The truth about thick skins

We often hear that writers need to have a thick skin to survive the writing business and its attendant rejections, emendations, and critiques (not to mention the pain of comparison with your artistic vision or the success of other writers). But what does this actually mean? Do we know the truth of a thick skin?

The mangosteen that showed me its inner skin

Talk of skins

The other day a writing friend and I were discussing a certain published writer who holds workshops. My writing friend had attended one of the workshops and, she said, found the material good but found some of the criticism from the writer-facilitator to be quite harsh — unnecessarily so. It was so harsh that others in the workshop had noticed and conveyed to her their discomfort and sympathy.

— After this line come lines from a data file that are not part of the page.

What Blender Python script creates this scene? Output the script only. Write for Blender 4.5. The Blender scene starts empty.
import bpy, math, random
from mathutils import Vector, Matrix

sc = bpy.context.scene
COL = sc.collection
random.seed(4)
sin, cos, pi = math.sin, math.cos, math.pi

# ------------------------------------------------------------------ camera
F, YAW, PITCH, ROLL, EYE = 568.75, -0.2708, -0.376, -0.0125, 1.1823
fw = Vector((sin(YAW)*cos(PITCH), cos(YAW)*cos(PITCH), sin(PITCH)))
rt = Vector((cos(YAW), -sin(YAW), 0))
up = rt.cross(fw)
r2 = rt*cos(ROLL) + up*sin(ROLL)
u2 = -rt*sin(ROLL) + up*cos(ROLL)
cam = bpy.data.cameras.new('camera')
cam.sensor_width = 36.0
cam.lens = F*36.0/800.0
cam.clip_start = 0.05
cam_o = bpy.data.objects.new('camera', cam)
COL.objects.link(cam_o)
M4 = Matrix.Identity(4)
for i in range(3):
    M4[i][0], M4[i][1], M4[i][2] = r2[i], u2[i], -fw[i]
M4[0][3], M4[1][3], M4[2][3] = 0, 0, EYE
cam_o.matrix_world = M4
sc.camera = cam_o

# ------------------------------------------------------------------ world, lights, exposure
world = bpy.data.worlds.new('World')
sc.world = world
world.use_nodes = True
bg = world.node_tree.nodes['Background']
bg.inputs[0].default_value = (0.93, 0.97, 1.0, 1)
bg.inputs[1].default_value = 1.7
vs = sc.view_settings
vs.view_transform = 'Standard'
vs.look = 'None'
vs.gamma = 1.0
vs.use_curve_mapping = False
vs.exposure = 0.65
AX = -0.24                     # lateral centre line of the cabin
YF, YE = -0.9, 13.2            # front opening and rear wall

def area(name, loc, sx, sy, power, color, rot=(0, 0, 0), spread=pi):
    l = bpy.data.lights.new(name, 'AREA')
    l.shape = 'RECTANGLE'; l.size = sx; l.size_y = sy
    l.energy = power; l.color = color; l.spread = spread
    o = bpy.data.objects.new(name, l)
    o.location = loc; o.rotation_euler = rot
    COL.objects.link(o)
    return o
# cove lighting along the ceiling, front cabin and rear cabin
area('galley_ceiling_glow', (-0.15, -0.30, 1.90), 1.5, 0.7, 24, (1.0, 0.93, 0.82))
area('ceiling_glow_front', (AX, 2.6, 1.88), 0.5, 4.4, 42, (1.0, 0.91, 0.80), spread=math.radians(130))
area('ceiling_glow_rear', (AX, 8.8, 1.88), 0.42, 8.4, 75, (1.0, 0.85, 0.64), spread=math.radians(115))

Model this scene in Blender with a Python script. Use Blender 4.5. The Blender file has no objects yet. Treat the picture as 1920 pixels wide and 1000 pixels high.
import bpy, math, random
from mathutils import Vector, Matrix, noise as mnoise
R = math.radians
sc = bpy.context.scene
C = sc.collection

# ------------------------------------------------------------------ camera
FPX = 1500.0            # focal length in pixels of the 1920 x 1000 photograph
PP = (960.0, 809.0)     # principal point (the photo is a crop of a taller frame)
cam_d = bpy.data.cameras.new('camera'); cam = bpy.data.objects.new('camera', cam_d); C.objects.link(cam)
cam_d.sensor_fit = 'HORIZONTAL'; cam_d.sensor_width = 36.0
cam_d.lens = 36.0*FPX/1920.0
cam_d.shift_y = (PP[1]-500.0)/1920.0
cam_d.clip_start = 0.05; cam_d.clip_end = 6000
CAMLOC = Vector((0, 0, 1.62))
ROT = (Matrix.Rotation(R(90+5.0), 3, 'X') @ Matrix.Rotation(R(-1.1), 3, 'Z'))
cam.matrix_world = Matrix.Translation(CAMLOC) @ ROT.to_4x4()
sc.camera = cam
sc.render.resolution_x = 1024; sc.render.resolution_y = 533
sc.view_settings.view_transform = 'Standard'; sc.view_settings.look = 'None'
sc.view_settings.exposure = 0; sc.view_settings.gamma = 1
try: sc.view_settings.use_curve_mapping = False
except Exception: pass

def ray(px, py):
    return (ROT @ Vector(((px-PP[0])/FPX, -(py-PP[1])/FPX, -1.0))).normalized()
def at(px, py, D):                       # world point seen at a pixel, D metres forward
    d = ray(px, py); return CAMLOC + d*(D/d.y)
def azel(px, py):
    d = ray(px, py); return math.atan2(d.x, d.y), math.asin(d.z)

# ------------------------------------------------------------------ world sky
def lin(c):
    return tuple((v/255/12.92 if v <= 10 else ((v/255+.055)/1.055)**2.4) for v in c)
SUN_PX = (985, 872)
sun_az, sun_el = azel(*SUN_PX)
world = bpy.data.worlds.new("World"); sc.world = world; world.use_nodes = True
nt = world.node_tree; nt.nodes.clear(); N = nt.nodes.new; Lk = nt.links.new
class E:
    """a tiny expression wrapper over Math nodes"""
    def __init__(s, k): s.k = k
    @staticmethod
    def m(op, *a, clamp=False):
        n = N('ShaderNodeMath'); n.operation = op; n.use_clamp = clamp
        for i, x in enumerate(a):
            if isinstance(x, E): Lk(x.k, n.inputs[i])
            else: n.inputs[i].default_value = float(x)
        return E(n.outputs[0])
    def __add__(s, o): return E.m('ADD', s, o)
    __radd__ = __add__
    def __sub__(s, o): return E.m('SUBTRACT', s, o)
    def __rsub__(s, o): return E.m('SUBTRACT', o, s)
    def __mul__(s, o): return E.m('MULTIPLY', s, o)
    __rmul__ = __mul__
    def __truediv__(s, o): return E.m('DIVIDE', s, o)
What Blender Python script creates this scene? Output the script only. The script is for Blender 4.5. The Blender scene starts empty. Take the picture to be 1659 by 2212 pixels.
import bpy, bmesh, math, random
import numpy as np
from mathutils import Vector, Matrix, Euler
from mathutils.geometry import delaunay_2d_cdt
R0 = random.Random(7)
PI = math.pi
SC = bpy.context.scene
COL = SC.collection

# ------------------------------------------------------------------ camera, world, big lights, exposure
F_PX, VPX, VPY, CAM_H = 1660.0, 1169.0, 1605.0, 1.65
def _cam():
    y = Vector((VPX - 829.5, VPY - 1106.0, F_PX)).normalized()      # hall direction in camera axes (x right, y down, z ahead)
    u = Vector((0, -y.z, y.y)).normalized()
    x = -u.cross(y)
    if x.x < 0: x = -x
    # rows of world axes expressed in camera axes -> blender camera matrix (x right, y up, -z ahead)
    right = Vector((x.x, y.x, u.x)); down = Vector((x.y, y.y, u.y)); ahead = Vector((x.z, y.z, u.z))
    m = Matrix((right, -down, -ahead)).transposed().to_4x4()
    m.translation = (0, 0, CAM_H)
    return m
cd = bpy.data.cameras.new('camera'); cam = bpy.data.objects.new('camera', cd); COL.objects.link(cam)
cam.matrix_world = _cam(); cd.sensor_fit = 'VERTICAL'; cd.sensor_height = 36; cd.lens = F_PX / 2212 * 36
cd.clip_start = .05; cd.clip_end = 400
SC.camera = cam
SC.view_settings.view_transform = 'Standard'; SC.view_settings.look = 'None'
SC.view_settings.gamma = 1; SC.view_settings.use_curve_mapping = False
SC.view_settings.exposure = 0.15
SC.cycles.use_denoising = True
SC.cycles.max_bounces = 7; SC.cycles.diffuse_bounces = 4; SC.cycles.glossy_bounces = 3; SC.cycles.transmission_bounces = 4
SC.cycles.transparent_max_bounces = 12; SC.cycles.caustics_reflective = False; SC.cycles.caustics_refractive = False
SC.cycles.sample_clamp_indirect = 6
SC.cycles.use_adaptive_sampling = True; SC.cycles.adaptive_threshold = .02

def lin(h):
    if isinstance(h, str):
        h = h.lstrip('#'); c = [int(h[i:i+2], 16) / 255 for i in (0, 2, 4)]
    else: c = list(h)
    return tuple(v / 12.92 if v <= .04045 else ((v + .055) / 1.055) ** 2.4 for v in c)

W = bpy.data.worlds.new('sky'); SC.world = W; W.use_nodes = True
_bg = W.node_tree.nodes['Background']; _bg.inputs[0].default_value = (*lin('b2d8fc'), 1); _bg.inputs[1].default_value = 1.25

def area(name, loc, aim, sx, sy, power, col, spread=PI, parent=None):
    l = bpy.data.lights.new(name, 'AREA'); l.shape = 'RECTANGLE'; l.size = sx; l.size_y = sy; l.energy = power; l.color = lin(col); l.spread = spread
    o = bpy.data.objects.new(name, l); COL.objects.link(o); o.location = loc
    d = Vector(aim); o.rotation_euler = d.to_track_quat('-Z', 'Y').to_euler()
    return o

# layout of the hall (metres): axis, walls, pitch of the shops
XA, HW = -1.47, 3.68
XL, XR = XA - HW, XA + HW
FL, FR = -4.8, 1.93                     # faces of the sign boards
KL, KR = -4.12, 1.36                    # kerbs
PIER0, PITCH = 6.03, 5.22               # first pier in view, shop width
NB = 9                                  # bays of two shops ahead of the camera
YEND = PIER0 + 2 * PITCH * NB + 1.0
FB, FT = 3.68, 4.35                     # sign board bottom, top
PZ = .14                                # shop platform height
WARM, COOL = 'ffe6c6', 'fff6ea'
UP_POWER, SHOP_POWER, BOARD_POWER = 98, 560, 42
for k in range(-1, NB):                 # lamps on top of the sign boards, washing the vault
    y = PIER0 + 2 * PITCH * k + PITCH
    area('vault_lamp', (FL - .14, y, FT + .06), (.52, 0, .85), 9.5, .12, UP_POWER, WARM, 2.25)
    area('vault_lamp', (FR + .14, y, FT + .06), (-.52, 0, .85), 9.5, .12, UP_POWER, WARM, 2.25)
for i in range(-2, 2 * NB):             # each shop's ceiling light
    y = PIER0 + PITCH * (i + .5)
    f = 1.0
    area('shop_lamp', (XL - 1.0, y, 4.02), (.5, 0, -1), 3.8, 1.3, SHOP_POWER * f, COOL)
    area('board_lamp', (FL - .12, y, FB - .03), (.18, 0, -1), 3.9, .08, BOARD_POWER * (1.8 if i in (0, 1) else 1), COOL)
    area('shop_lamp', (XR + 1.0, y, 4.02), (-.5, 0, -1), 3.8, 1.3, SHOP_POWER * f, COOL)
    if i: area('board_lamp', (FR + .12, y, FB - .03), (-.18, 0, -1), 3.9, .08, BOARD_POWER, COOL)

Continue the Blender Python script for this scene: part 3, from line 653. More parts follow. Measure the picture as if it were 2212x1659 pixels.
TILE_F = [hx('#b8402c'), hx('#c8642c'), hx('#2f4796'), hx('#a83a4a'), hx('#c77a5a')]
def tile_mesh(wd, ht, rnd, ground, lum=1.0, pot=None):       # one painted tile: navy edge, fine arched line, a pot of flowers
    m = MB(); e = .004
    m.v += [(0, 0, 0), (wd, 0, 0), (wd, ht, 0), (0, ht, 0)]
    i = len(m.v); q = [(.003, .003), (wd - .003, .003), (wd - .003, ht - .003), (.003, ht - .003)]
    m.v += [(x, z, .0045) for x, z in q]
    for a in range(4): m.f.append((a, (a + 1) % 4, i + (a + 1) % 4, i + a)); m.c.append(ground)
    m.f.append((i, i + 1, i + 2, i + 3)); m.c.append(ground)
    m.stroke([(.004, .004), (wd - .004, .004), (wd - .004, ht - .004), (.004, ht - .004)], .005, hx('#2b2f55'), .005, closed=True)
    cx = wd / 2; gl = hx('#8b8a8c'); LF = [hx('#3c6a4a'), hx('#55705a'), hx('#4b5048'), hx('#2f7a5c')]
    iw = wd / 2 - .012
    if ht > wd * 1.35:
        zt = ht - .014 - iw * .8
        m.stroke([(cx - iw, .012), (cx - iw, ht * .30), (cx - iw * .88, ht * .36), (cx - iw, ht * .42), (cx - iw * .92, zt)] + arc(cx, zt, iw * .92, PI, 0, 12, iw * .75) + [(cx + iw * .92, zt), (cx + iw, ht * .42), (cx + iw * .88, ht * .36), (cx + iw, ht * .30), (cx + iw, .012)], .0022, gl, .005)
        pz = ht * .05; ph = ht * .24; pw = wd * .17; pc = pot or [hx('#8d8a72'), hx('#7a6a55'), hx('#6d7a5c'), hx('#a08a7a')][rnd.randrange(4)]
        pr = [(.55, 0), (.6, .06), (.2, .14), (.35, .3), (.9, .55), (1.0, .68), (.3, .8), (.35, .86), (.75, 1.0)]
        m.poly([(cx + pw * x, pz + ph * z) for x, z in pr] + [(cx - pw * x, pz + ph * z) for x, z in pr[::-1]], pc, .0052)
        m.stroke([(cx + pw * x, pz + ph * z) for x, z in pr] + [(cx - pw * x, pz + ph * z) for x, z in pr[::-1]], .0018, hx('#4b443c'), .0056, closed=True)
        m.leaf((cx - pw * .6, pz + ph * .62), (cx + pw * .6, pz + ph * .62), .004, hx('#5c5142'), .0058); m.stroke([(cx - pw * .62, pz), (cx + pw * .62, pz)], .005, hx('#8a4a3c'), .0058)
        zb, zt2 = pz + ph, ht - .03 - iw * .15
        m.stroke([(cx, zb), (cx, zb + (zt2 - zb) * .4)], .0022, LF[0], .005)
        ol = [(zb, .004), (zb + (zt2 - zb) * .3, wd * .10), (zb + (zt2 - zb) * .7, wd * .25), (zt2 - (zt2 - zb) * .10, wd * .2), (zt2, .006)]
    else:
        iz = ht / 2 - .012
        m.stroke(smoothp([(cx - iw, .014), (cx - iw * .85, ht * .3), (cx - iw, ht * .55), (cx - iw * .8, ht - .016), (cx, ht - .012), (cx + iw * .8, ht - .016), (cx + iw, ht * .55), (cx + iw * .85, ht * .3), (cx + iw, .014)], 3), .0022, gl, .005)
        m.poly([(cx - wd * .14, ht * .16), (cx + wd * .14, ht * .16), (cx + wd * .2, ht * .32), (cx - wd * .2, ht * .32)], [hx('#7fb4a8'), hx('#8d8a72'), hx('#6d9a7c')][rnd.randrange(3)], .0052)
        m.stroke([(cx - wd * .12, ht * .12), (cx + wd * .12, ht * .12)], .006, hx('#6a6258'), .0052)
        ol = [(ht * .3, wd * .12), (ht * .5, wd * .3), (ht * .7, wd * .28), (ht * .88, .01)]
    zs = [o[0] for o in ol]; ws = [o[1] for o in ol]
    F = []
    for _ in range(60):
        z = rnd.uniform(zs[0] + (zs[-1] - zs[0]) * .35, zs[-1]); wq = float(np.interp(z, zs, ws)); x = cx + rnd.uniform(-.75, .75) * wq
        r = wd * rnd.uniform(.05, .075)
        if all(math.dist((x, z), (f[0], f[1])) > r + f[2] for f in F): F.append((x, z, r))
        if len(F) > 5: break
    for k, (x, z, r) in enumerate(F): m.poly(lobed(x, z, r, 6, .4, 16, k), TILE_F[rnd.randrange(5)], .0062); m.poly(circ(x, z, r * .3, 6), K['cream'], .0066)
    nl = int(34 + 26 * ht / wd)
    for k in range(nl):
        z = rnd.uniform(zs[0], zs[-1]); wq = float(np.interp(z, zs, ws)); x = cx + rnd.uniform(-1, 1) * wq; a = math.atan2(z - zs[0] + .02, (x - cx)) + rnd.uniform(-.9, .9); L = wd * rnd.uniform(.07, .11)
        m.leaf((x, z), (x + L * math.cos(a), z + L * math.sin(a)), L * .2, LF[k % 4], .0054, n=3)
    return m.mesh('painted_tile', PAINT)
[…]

My friend admitted she was thin-skinned, and maybe should learn to be thicker skinned, but that really she was okay with being thin-skinned. I considered this. She is an open, wonderful person, strong and adventurous, compassionate and courageous, supportive of others and a good writer herself. She’s also a careful reader and provides extremely useful, insightful feedback on others’ writing (including mine). Her feedback has often felt to me like the very definition of constructive criticism. It got me thinking… Is the thick-skin message wrong?

The truth of a thick skin

By coincidence, at the fruit market this week I’d given in to impulse and bought a mangosteen. When I plucked it from the fruit bowl this morning, its thick purple-black skin beckoning me with the promise of the soft, sweet flesh inside, I thought of the conversation with my friend. When I cut it open I noticed a curious detail: although the skin surrounding the white flesh-fruit is thick, offering protection, there is also an inner skin. This inner skin is delicate, its soft dusky pink membrane marked with dark pink tributaries, which I suppose must be pathways for the flow of sustenance.

The fruit needs the protection of the thick skin, but it also needs the nurturing and sustenance from this softer, thinner inner skin, too. With all this emphasis on writers needing thick skins are we missing something important? Do thinner skins allow writers a richer flow of nutrients — observations, sensations, emotions — for them to build their work from? Simply: would thinner skins make for better, stronger material? Or better writers?

Instead of the emphasis being on writers developing thick skins, should the message be to use the skin you have: soak up all the experiences, feel all the feelings, even if some of them are painful, or difficult. This means approaching life with openness of course, which in the modern world — and the oft-referred-to cut-throat environment of the writing business — could be considered risky, and unwisely leaving oneself open to damage. But I’m starting to think of this differently…

Are you cut out for criticism?

Do writers need thick skins to be cut out for criticism, and therefore cut out for publishing, or does the criticism need to be more respectful? Does telling writers they must be thick-skinned give the ‘gatekeepers’ of publishing — workshop facilitators, other writers, critics and reviewers, commissioning editors and publishers, structural and copy editors, sales teams — and also readers — permission to behave badly when giving feedback?

In abusive relationships, often the victim is blamed for the abusive behaviour. Is it not the same to say that writers are at fault, should have a thicker skin, and just take it when feedback is hurtful, cruel or lacks compassion? Perhaps those of us who find ourselves in gatekeeper positions would do well to pause and consider, not whether the writers are cut out for criticism but: are we? (Just quietly I think this might go for other creative pursuits and industries too.) Have we earned our privileged position as appraisers trusted to care for a writer’s creation by being compassionate and respectful in our criticism, or are we abusing it by being thoughtless, disrespectful or cruel?

Exotic fruit

Could it be that this whole business of writing might go better if we made like the mangosteen, with two skins? If we approached writers with the thinner and thicker skins in mind, theirs and our own, might we get better at nurturing the fruits within and even enjoy a spectacular feast from time to time?